Argument II

This advanced course in the study of
persuasion takes as a foundation the classical western understanding of
rhetoric as enabling citizen participation in the democratic enterprise. A
review of the histories of rhetorical practice and study in classical Greece
and Rome will provide the underpinnings for an advanced investigation into
contemporary rhetorical theories, which take as their subject, among others:
world rhetorics, digital, globlized rhetorics, and multi-modal forms of
expression.

To begin to understand how the shape and
form of public debate, and thus citizen participation, is shifting under the
pressures of new technologies, social media, and globalization, students will
read from contemporary rhetorical scholarship as well as scholarship from the
related field of cultural studies, which address emerging forms of on-line
argumentation.
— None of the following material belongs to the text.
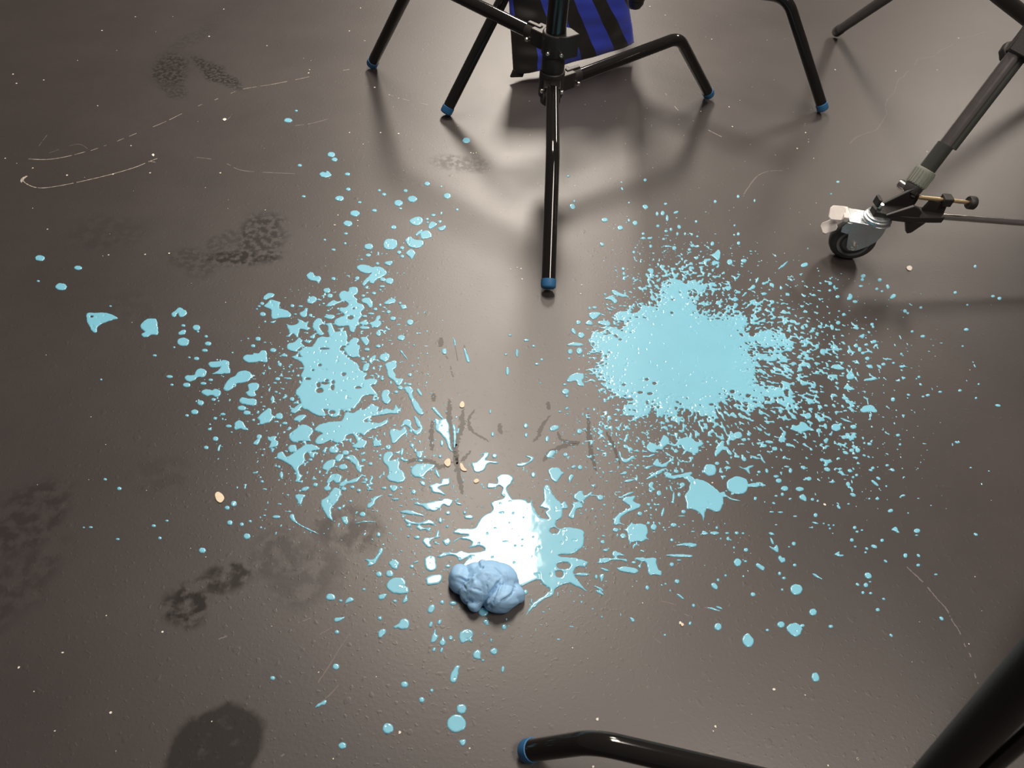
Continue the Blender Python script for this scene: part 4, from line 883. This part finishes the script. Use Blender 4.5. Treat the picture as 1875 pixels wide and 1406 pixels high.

Students will respond to these readings in short papers.
Students will also perform a rhetorical analysis of an on-line discourse
community, formulating arguments about how these emerging sites for
identification, interpretation, commentary, and information gathering/seeking
are changing the landscape of citizen participation and thus the democratic
process. Assigned readings and prior writing assignments will prepare students
to write the final project for the course: a real-world, digital document or
set of documents that responds to a particular, situated rhetorical need.

Assignments:

  • Short
    Papers
    : You will be required to write
    a series of short papers as a way to process the readings and class
    discussions; each of these will be posted to a digital forum for other
    students to read and comment on.
  • Rhetorical
    Analysis
    : Your first formal assignment
    in the course will be a traditional academic essay, in which you
    rhetorically analyze a particular on-line community’s discursive practices,
    looking specifically at major appeals from classical rhetoric, fundamental
    elements from contemporary genre studies, and key concepts from multimodal
    rhetorical theory.
  • Real-World
    Digital Argumentation:
    You will produce a
    digital, perhaps multi-modal, document (or set of documents) that responds
    to a need for rhetorically situated persuasion.

Required Texts:

A
yet-to-be determined textbook will be assigned. I will also assign relevant
articles and/or on-line texts as necessary.